The following is information regarding the Corporation’s equity compensation plans as of December 31, 2007:

 

Plan Category

   (a)
Number of Securities to be
Issued upon Exercise of
Outstanding Options,
Warrants and Rights
  (b)
Weighted Average
Exercise Price of
Outstanding Options,
Warrants and Rights
(Cdn$)
   (c)
Number of Securities Remaining
Available for Future Issuance Under
Equity Compensation Plans
(Excluding Securities reflected in
Column (a)

Equity Compensation Plans Approved by Securityholders

   6,048,107   3.58    4,387,5261

Equity Compensation Plans Not Approved by Securityholders

   576,0002   2.25    0

Total

   6,624,107   3.46    4,387,526

 

 

Notes:

1 Represents Common Shares issuable under the Stock Option Plan and the Stock Bonus Plan.
2 Represents Common Shares issuable under options exchanged pursuant to the acquisition by the Corporation of St. Jude Resources Ltd.

Stock Option Plan

The Second Amended and Restated 1997 Stock Option Plan (the “Stock Option Plan”) provides to certain key employees, consultants and directors (including non-employee directors) of the Corporation and its subsidiaries an incentive to maintain and to enhance the long-term performance of the Corporation through the acquisition of Common Shares pursuant to the exercise of stock options. The Stock Option Plan provides for discretionary option grants to employees, consultants and directors. Currently, there are approximately four key employees (including executive officers) of the Corporation plus six non-employee directors of the Corporation and its subsidiaries who are eligible to receive options under the Stock Option Plan.
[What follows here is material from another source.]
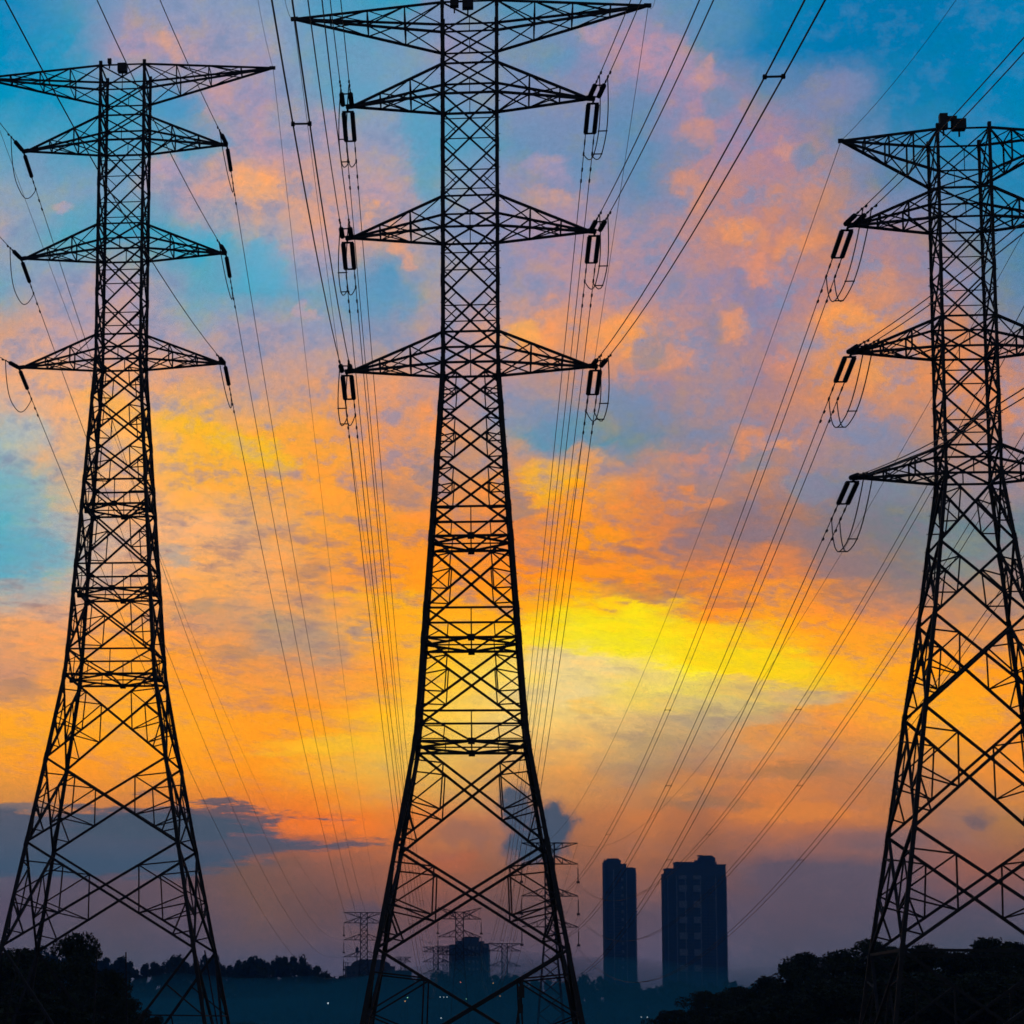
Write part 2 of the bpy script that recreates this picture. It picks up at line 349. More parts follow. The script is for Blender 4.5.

Subject to certain other limitations, the maximum number of Common Shares authorized for issuance under the Stock Option Plan is 15,000,000 Common Shares (or approximately 6.37% of the issued and outstanding Common Shares). As at March 10, 2008, 3,661,937 Common Shares (or approximately 1.55% of the issued and outstanding Common Shares) remain available for grant. An aggregate of 6,415,957 Common Shares (or approximately 2.72% of the issued and outstanding Common Shares), are issuable under options that have been granted under the Stock Option Plan. The maximum number of Common Shares that may be issued to insiders under the Stock Option Plan is limited to that number which is equal to the difference between (i) 10% of the outstanding number of Common Shares from time to time, and (ii) the number of Common Shares that are reserved for issuance to insiders pursuant to stock options granted under other stock option plans or arrangements of the Corporation. The total number of Common Shares that may be issued to any one optionee pursuant to options granted under the Stock Option Plan or other stock option plans or arrangements of the Corporation cannot exceed 5% of the outstanding number of Common Shares from time to time. The maximum number of shares that may be issued to any optionee in any one calendar year is 400,000 Common Shares (or approximately 0.17% of the issued and outstanding Common Shares).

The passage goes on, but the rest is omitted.